Google’s massive market share has allowed the internet giant to develop web standards such as AMP in Google mobile search, which publishers must use in order to appear at the top of search results. And more recently, Chrome’s FLoC effectively gives Google control over the ad tracking tech that will replace third-party cookies – although this is being developed in the open and with feedback from other developers.

Google’s power allows it to set the direction of the industry, says Wright. “Some of those changes are good, including the move to make HTTPS encryption a default, but others are more self-serving, such as the FLoC proposal.”

Google says its Ads products do not access synced Chrome browsing history, other than for preventing spam and fraud. The firm outlines that the iOS privacy labels represent the maximum categories of data that can be gathered, and what is actually collected depends on the features you use in the app, and how you configure your settings. It also claims its open-source FLoC API is privacy-focused and will not give Google Ads products special privileges or access.

Google says privacy and security “have always been core benefits of the Chrome browser”. A Google spokesperson highlighted the Safe Browsing features that protect against threats such as phishing and malware, as well as additional controls to help you manage your information in Chrome. In recent years the company has introduced more ways you can control your data. “Chrome offers helpful options to keep your data in sync across devices, and you control what activity gets saved to your Google Account if you choose to sign in,” the spokesperson says.

But that doesn’t change the level of data collection possible, or the fact that Google has so much sway, simply through its market dominance and joined up ad-driven ecosystem. “When you are a company that has the majority share of browsers and internet search, you suddenly have a huge amount of power,” says Matthew Gribben, a former GCHQ cybersecurity consultant. “When every web developer and SEO expert in the world needs to pander to these whims, the focus becomes on making sites work well for Google at the expense of everything else.”

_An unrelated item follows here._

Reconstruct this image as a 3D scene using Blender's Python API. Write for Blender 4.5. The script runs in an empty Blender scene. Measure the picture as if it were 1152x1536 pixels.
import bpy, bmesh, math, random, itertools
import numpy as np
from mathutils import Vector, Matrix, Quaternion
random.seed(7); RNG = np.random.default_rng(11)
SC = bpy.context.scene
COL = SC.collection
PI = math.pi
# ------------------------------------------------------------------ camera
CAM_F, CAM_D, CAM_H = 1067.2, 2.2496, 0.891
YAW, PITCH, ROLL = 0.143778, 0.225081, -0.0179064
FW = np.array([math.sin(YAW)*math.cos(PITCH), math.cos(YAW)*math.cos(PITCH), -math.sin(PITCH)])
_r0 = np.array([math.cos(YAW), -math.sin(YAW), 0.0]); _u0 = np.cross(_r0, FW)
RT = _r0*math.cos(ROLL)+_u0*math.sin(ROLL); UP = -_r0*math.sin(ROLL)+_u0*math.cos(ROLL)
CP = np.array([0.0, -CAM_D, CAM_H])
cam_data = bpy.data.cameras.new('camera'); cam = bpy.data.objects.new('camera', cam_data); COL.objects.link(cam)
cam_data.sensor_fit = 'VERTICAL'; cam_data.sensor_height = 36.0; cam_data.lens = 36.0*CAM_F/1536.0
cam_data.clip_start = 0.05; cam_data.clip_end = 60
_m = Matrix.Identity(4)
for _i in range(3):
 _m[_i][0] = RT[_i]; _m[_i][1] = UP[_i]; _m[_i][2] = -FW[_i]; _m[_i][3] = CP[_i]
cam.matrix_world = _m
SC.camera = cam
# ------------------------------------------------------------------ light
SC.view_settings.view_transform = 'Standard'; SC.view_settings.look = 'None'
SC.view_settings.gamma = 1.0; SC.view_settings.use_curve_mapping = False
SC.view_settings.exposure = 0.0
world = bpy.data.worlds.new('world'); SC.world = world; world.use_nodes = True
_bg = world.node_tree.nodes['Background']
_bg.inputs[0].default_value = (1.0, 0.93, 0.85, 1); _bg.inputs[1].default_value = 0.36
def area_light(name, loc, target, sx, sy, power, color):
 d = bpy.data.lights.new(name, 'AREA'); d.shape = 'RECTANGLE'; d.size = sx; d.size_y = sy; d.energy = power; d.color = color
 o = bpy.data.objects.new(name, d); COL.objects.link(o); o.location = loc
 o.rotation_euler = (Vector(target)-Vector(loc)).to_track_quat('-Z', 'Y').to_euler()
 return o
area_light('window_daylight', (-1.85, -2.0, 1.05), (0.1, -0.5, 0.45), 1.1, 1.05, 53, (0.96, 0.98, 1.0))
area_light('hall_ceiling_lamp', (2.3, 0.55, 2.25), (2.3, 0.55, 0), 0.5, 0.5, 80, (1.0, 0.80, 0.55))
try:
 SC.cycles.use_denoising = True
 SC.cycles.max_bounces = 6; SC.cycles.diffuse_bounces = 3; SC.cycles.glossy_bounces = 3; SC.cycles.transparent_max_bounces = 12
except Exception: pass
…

And as long as people use Chrome and other services – many of which are, admittedly, more user friendly than those of rivals – then Google’s power shows no signs of diminishing. Chrome provides Google with “enormous amounts of behavioural and demographic data, control over people’s browsing experience, a platform for shaping the web to Google’s own advantage, and brand ‘capture’”, Fielding says. “When people’s favourite tools, games and sites only work with Chrome, they are reluctant to switch to an alternative.”

In theory, competition and data protection laws should provide the tools to keep Google from getting out of control, says Fielding. But in practice, “that doesn’t seem to be working for various reasons including disparities of wealth and power between Google and national regulators”. Fielding adds that Google is also useful to many governments and economies and it is tricky to enforce national laws against a global corporation.

There are steps you can take to lock down your account, such as preventing your browsing data being collected by not syncing Chrome, and turning off third-party cookie tracking. But note that the more features you use in Chrome, the more data Google needs to ensure they can function properly. And as Google’s power and dominance continues to surge, the other option is to ditch Chrome altogether.

If you do decide to ditch Chrome, there are plenty of other feature-rich privacy browser options to consider, including Firefox, Brave and DuckDuckGo, which don’t involve giving Google any of your data.